Sucede en todos los tiempos, todas las artes y todos los países, que al lado de los autores sobresalientes hay otros que la posteridad no rescata, pero tienen grandes méritos. En torno a Lope de Vega y Cervantes hubo escritores de una pléyade que no merece el olvido. Alrededor de los compositores mencionados en el párrafo anterior, hay músicos de gran inspiración cuya obra siempre llegará muy adentro de nuestro gusto.
Las generaciones actuales no deben desligarse del pasado, pero se enfrentan a barreras que no les permiten fácil acceso, en especial la de la ignorancia y hasta el desdén de los estudiosos empeñados en escarbar hasta el fondo de la etnomúsica y de la producción de concierto, y considerar tiempo perdido el que dedican a la investigación y rescate de obras tan dignas de sobrevivir como cualesquiera otras.
Gómez Portugal, José y Apolonio Arroyo de Anda, Cosme Velázquez, Sofía Rodríguez Borja, Juan Lomán, pueden encabezar una lista interminable de los responsables de una música que hizo las delicias de jóvenes y adultos del siglo XIX y que incorporada al repertorio de hoy sigue teniendo vigencia por su capacidad de evocación y por su calidad incuestionable.
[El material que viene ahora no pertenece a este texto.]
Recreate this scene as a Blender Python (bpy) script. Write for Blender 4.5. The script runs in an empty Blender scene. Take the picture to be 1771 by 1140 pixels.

La historia de un país nunca es solamente la lista de algunos hechos y algunos personajes. La música mexicana de salón escrita por estos y otros autores fue, a lo largo del siglo XIX y principios del XX, resultado de un clima social del que no puede separarse, porque pierde todos sus amarres de cultura, de ideología, de política y sensibilidad.